Exercise :: Restate the whole listing word for word. Pictures are left out.

:::::

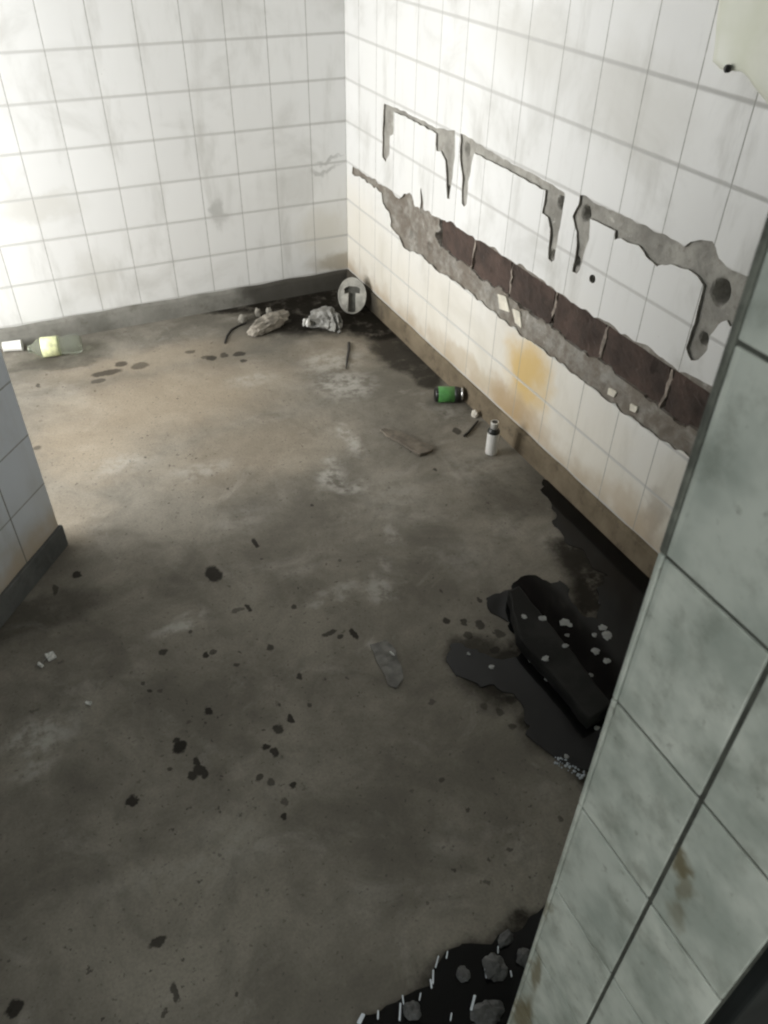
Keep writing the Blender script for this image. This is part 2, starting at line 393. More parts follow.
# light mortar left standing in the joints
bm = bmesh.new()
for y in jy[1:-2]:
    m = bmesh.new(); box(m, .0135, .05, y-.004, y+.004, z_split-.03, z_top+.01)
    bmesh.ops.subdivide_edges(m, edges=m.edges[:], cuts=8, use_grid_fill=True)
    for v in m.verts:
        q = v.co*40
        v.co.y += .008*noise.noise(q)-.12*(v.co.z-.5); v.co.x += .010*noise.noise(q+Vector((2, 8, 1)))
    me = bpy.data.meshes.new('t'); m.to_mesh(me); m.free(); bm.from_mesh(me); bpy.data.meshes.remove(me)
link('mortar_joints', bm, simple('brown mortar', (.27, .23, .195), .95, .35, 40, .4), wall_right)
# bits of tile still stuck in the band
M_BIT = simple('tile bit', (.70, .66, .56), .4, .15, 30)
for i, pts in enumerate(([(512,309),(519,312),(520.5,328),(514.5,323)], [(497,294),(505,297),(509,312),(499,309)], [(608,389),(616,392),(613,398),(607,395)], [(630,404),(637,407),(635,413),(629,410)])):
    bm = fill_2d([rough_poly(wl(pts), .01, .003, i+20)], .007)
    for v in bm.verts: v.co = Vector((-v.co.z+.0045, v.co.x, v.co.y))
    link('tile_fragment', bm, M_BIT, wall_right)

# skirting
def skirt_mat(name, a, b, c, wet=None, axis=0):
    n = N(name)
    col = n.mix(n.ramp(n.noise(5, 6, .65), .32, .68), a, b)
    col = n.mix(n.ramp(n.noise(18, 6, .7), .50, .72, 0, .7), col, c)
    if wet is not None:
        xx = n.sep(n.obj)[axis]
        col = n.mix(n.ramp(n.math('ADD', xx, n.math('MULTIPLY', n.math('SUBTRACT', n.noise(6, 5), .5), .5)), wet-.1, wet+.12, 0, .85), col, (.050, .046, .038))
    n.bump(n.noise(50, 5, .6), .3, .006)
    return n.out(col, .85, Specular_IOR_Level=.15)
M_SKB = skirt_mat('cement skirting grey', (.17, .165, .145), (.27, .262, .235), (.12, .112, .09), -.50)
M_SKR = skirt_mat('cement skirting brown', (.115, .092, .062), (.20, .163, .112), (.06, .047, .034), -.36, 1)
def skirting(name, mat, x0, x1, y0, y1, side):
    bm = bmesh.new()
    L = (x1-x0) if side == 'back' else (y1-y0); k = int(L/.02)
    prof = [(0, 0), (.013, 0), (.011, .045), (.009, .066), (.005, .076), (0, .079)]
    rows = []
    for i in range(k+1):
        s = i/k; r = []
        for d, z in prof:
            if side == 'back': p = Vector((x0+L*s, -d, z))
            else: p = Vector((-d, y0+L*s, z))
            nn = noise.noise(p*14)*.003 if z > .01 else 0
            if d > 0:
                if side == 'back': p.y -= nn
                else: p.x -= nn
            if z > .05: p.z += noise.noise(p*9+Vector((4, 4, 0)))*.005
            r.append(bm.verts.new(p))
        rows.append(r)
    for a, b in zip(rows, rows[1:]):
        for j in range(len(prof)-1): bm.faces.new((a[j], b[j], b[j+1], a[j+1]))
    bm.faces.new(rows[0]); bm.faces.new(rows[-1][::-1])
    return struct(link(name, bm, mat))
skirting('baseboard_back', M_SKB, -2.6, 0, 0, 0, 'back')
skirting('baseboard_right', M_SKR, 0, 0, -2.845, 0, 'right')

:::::

Answer ::
Keep writing the Blender script for this image. This is part 2, starting at line 393. More parts follow.
# light mortar left standing in the joints
bm = bmesh.new()
for y in jy[1:-2]:
    m = bmesh.new(); box(m, .0135, .05, y-.004, y+.004, z_split-.03, z_top+.01)
    bmesh.ops.subdivide_edges(m, edges=m.edges[:], cuts=8, use_grid_fill=True)
    for v in m.verts:
        q = v.co*40
        v.co.y += .008*noise.noise(q)-.12*(v.co.z-.5); v.co.x += .010*noise.noise(q+Vector((2, 8, 1)))
    me = bpy.data.meshes.new('t'); m.to_mesh(me); m.free(); bm.from_mesh(me); bpy.data.meshes.remove(me)
link('mortar_joints', bm, simple('brown mortar', (.27, .23, .195), .95, .35, 40, .4), wall_right)
# bits of tile still stuck in the band
M_BIT = simple('tile bit', (.70, .66, .56), .4, .15, 30)
for i, pts in enumerate(([(512,309),(519,312),(520.5,328),(514.5,323)], [(497,294),(505,297),(509,312),(499,309)], [(608,389),(616,392),(613,398),(607,395)], [(630,404),(637,407),(635,413),(629,410)])):
    bm = fill_2d([rough_poly(wl(pts), .01, .003, i+20)], .007)
    for v in bm.verts: v.co = Vector((-v.co.z+.0045, v.co.x, v.co.y))
    link('tile_fragment', bm, M_BIT, wall_right)

# skirting
def skirt_mat(name, a, b, c, wet=None, axis=0):
    n = N(name)
    col = n.mix(n.ramp(n.noise(5, 6, .65), .32, .68), a, b)
    col = n.mix(n.ramp(n.noise(18, 6, .7), .50, .72, 0, .7), col, c)
    if wet is not None:
        xx = n.sep(n.obj)[axis]
        col = n.mix(n.ramp(n.math('ADD', xx, n.math('MULTIPLY', n.math('SUBTRACT', n.noise(6, 5), .5), .5)), wet-.1, wet+.12, 0, .85), col, (.050, .046, .038))
    n.bump(n.noise(50, 5, .6), .3, .006)
    return n.out(col, .85, Specular_IOR_Level=.15)
M_SKB = skirt_mat('cement skirting grey', (.17, .165, .145), (.27, .262, .235), (.12, .112, .09), -.50)
M_SKR = skirt_mat('cement skirting brown', (.115, .092, .062), (.20, .163, .112), (.06, .047, .034), -.36, 1)
def skirting(name, mat, x0, x1, y0, y1, side):
    bm = bmesh.new()
    L = (x1-x0) if side == 'back' else (y1-y0); k = int(L/.02)
    prof = [(0, 0), (.013, 0), (.011, .045), (.009, .066), (.005, .076), (0, .079)]
    rows = []
    for i in range(k+1):
        s = i/k; r = []
        for d, z in prof:
            if side == 'back': p = Vector((x0+L*s, -d, z))
            else: p = Vector((-d, y0+L*s, z))
            nn = noise.noise(p*14)*.003 if z > .01 else 0
            if d > 0:
                if side == 'back': p.y -= nn
                else: p.x -= nn
            if z > .05: p.z += noise.noise(p*9+Vector((4, 4, 0)))*.005
            r.append(bm.verts.new(p))
        rows.append(r)
    for a, b in zip(rows, rows[1:]):
        for j in range(len(prof)-1): bm.faces.new((a[j], b[j], b[j+1], a[j+1]))
    bm.faces.new(rows[0]); bm.faces.new(rows[-1][::-1])
    return struct(link(name, bm, mat))
skirting('baseboard_back', M_SKB, -2.6, 0, 0, 0, 'back')
skirting('baseboard_right', M_SKR, 0, 0, -2.845, 0, 'right')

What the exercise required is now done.